Many Jewish groups and individuals, both in Poland and around the world, are backing the call.

The Union of Religious Jewish Communities in Poland, representing the country’s estimated 7,000-10,000 Jews, released a statement in support of the government’s request.

Petr Kadlcik, the group’s chairman, said “institutional and national responsibility for the Third Reich’s policy” is not historically accurate, “but also becomes a present-day necessity” in the wake of constant newspaper referrals to Auschwitz as a Polish death camp.

Several Jewish organizations, such as the Anti-Defamation League and Israel’s Holocaust museum, Yad Vashem, have recently backed the name change.

So have others long involved in Jewish life.

Menachem Rosensaft, the founding chairman of the International Network of Children of Jewish Holocaust Survivors, said in an e-mail that the Polish government’s request is “absolutely legitimate.

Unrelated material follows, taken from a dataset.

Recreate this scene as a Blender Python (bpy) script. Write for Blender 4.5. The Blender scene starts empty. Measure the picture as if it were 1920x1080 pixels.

The death factory of Auschwitz-Birkenau, where more than 1,000,000 Jewish men, women and children were murdered, was a German camp, conceived by the Nazi-German government and operated by Germans.”

Rosensaft, whose parents were inmates at Auschwitz and whose grandparents and brother were gassed there, added that “it makes no sense to obfuscate valid concerns about historical and present-day Polish anti-Semitism by suggesting that Poles rather than Germans bear responsibility for the evil that was Auschwitz.”

Complicating the issue is the feeling among non-Jewish Poles that their own victimization by the Nazis has been ignored as world attention has focused on the Holocaust.

During the war, Poles were both martyrs — the Nazis labeled them “subhumans” — and victimizers, because some of them were involved in anti-Semitic acts before, during and after World War II.

Dr. Maram Stern, deputy secretary-general of the World Jewish Congress, accused Poland recently of trying whitewash history with the proposed change.

Stern says that although the death camp was built by Germany, everybody in the region knew about its existence, and workers were recruited from neighboring Polish villages.

This latter claim has been denied by the Polish government, and academics also have challenged it.

An official with the Auschwitz museum strongly criticized Stern’s comments.

“It is a pity that people from the World Jewish Congress [WJC], an organization whose name suggests that it represents the opinion of Jews living all over the world, say something which is totally absurd. The WJC statement testifies to Mr. Maram Stern’s complete ignorance,” said Karoslaw Mensfeld, a spokesman for the State Museum of Auschwitz.

Israel Gutman, Yad Vashem’s chief historian, would go even further with the name revision. He said the name proposed by Warsaw “does not fully convey what really happened in this place.”

“I appeal to the Polish government [that] the phrase ‘site of the mass murder of Jews’ be inserted into the camp’s name. The full historical truth cannot be concealed,” he wrote in a column for Poland’s Dziennik newspaper last Friday.

Gutman’s proposal was immediately attacked by the Polish historian Wladyslaw Bartoszewski, a former Auschwitz prisoner who favors Poland’s proposal.

Gutman’s suggestions “would demand an additional commentary,” because it is “not completely true,” said Bartoszewski, a former foreign minister who was a member of the anti-Nazi Resistance.

He noted that along with Jews, 22,000 Romani, 15,000 Soviet prisoners and 80,000 Polish Christians were murdered in Auschwitz, a fact no single name could possibly convey.

Meanwhile, Marek Edelman, the last surviving leader of the 1943 Warsaw Ghetto Uprising by Jews against the Nazis, said he believes the notion of changing Auschwitz’s official name is “absurd.”

Edelman’s comments came as Jews and the government commemorated the anniversary of the uprising April 19.

“The only thing it does is to cause conflicts and disputes that should not exist,” he said.